Dye precursor molecules chemically reactive with the light-altered form of light-sensitive molecules to form stable fluorescent dye, particularly for optical memories including two-photon three-dimensional optical memories

Abstract

Dye precursor molecules—normally rhodamine base—held in a transparent matrix are reactive with acids, bases, ions or radicals—and in the case of rhodamine are reactive with acids—to produce dye molecules—i.e., rhodamine—having markedly different spectroscopic properties. Light-sensitive molecules-normally a compound of ortho-nitro-aldehyde, in particular o-nitro-benzaldehyde or, preferably, 1-nitro-2-naphthaldehyde—in the same matrix undergo photochemical reaction when selectively exposed to light so as to form at least one of the acids, bases, ions or radicals with which the dye precursor molecules are reactive—preferably nitroso acid.
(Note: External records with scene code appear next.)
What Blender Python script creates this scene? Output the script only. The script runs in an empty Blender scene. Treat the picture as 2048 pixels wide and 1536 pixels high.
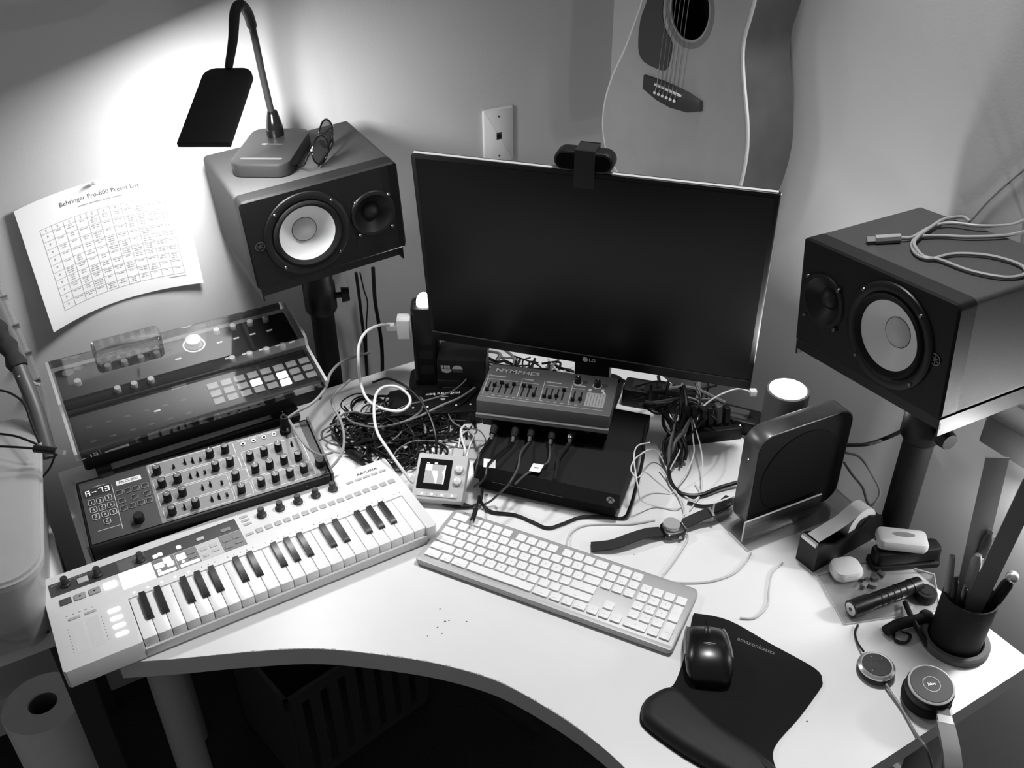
import bpy, bmesh, math, random
from math import sin, cos, pi, radians, hypot, atan2, sqrt
from mathutils import Vector, Matrix

# ------------------------------------------------------------------ camera, world, exposure
SC = bpy.context.scene
COL = SC.collection
ZD = 0.74                      # height of the desk top above the floor
CAM_H = 1.13253                # camera height above the desk top
YAW, PITCH, ROLL, FPX = radians(30.339), radians(34.417), radians(0.4345), 1928.8
_f = Vector((sin(YAW) * cos(PITCH), cos(YAW) * cos(PITCH), -sin(PITCH)))
_r = Vector((cos(YAW), -sin(YAW), 0.0))
_d = _f.cross(_r)
R_RIGHT = _r * cos(ROLL) + _d * sin(ROLL)
R_DOWN = -_r * sin(ROLL) + _d * cos(ROLL)
R_FWD = _f
cam = bpy.data.cameras.new('camera')
cam.sensor_fit = 'HORIZONTAL'
cam.sensor_width = 36.0
cam.lens = FPX / 2048.0 * 36.0
cam.clip_start = 0.02
cam_o = bpy.data.objects.new('camera', cam)
COL.objects.link(cam_o)
_m = Matrix((R_RIGHT, -R_DOWN, -R_FWD)).transposed().to_4x4()
_m.translation = Vector((0, 0, ZD + CAM_H))
cam_o.matrix_world = _m
SC.camera = cam_o

W = bpy.data.worlds.new('room_ambient')
W.use_nodes = True
W.node_tree.nodes['Background'].inputs[0].default_value = (1, 1, 1, 1)
W.node_tree.nodes['Background'].inputs[1].default_value = 0.16
SC.world = W
SC.view_settings.view_transform = 'Standard'
SC.view_settings.look = 'None'
SC.view_settings.exposure = 0.0
SC.view_settings.gamma = 1.0
SC.view_settings.use_curve_mapping = False
LAMP_W = 4.3                   # LED desk lamp
PUCK_W = 0.9                   # two small puck lights
SIDE_W = 3.6                   # light beside the right wall

# added overhead spot without a fixture, unseen, lifts the light on the desk
sp = bpy.data.lights.new('added_overhead_spot', 'SPOT')
sp.energy = 94.0
sp.spot_size = radians(74)
sp.spot_blend = 0.7
sp.shadow_soft_size = 0.11
sp_o = bpy.data.objects.new('added_overhead_spot', sp)
COL.objects.link(sp_o)
sp_o.location = (1.13, 1.0, 2.5)
sp_o.rotation_euler = (Vector((0.62, 0.80, ZD)) - sp_o.location).to_track_quat('-Z', 'Y').to_euler()

# ------------------------------------------------------------------ helpers
def lin(s):
    c = s / 255.0
    return c / 12.92 if c <= 0.04045 else ((c + 0.055) / 1.055) ** 2.4

MATS = {}
def mat(name, g=128, rough=0.5, metal=0.0, spec=0.5, var=0.0, vscale=40.0, bump=0.0, bscale=300.0,
        emit=0.0, coat=0.0):
    """grey procedural material; g is the sRGB grey of the surface"""
    if name in MATS:
        return MATS[name]
    m = bpy.data.materials.new(name)
    m.use_nodes = True
    nt = m.node_tree
    b = nt.nodes['Principled BSDF']
    v = lin(g)
    b.inputs['Base Color'].default_value = (v, v, v, 1)
    b.inputs['Roughness'].default_value = rough
    b.inputs['Metallic'].default_value = metal
    b.inputs['Specular IOR Level'].default_value = spec
    if coat:
        b.inputs['Coat Weight'].default_value = coat
        b.inputs['Coat Roughness'].default_value = 0.05
    if emit:
        b.inputs['Emission Color'].default_value = (1, 1, 1, 1)
        b.inputs['Emission Strength'].default_value = emit
    tc = nt.nodes.new('ShaderNodeTexCoord')
    if var:
        n = nt.nodes.new('ShaderNodeTexNoise')
        n.inputs['Scale'].default_value = vscale
        n.inputs['Detail'].default_value = 4
        nt.links.new(tc.outputs['Object'], n.inputs['Vector'])
        r = nt.nodes.new('ShaderNodeMapRange')
        r.inputs[1].default_value = 0.3
        r.inputs[2].default_value = 0.7
        r.inputs[3].default_value = v * (1 - var)
        r.inputs[4].default_value = v * (1 + var)
        nt.links.new(n.outputs[0], r.inputs[0])
        nt.links.new(r.outputs[0], b.inputs['Base Color'])
    if bump:
        n2 = nt.nodes.new('ShaderNodeTexNoise')
        n2.inputs['Scale'].default_value = bscale
        n2.inputs['Detail'].default_value = 3
        nt.links.new(tc.outputs['Object'], n2.inputs['Vector'])
        bp = nt.nodes.new('ShaderNodeBump')
        bp.inputs['Strength'].default_value = bump
        bp.inputs['Distance'].default_value = 0.001
        nt.links.new(n2.outputs[0], bp.inputs['Height'])
        nt.links.new(bp.outputs[0], b.inputs['Normal'])
    MATS[name] = m
    return m

def glass(name, tint=0.8, refl=0.08, rough=0.05):
    """thin clear sheet: mostly see-through with a glossy film"""
    m = bpy.data.materials.new(name)
    m.use_nodes = True
    nt = m.node_tree
    out = nt.nodes['Material Output']
    nt.nodes.remove(nt.nodes['Principled BSDF'])
    t = nt.nodes.new('ShaderNodeBsdfTransparent')
    t.inputs[0].default_value = (tint, tint, tint, 1)
    g = nt.nodes.new('ShaderNodeBsdfGlossy')
    g.inputs['Roughness'].default_value = rough
    lw = nt.nodes.new('ShaderNodeLayerWeight')
    lw.inputs[0].default_value = 0.35
    mr = nt.nodes.new('ShaderNodeMapRange')
    mr.inputs[3].default_value = refl
    mr.inputs[4].default_value = min(1.0, refl + 0.55)
    nt.links.new(lw.outputs['Fresnel'], mr.inputs[0])
    mx = nt.nodes.new('ShaderNodeMixShader')
    nt.links.new(mr.outputs[0], mx.inputs[0])
    nt.links.new(t.outputs[0], mx.inputs[1])
    nt.links.new(g.outputs[0], mx.inputs[2])
    nt.links.new(mx.outputs[0], out.inputs[0])
    MATS[name] = m
    return m

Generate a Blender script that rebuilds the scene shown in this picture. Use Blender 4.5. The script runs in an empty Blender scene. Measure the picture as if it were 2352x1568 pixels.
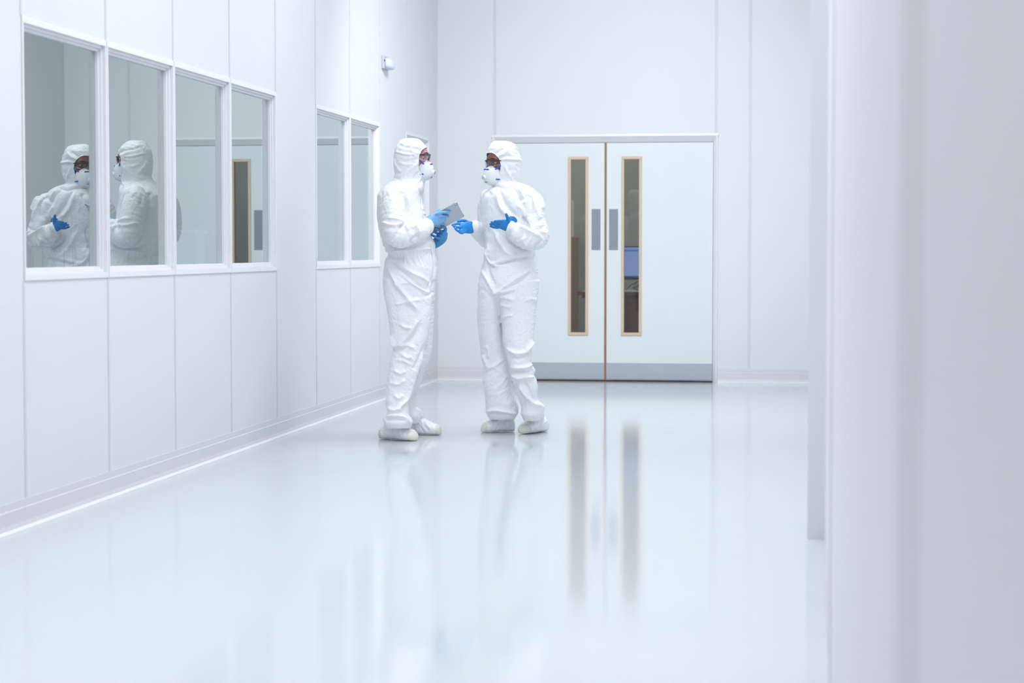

Chemical reaction of rhodamine base dye precursor molecules with photochemically produced nitroso acid within domains that are radiatively-selected two-dimensionally or within voxels that are radiatively-selected three-dimensionally, by first-frequency “write” radiation—including as may be realized by two-photon absorption—produces stable rhodamine dye in the radiatively-selected domains/voxels. Subsequent illumination with a single, second-frequency “read” radiation induces strong fluorescence in the dye of the written domains/voxels while leaving all chemicals/photochemicals unchanged. The induced fluorescence may be imaged to a detector, such as a charge coupled device (CCD), to reliably realize a high signal-to-noise, non-degrading, optical memory of the write once, read many (WORM) type.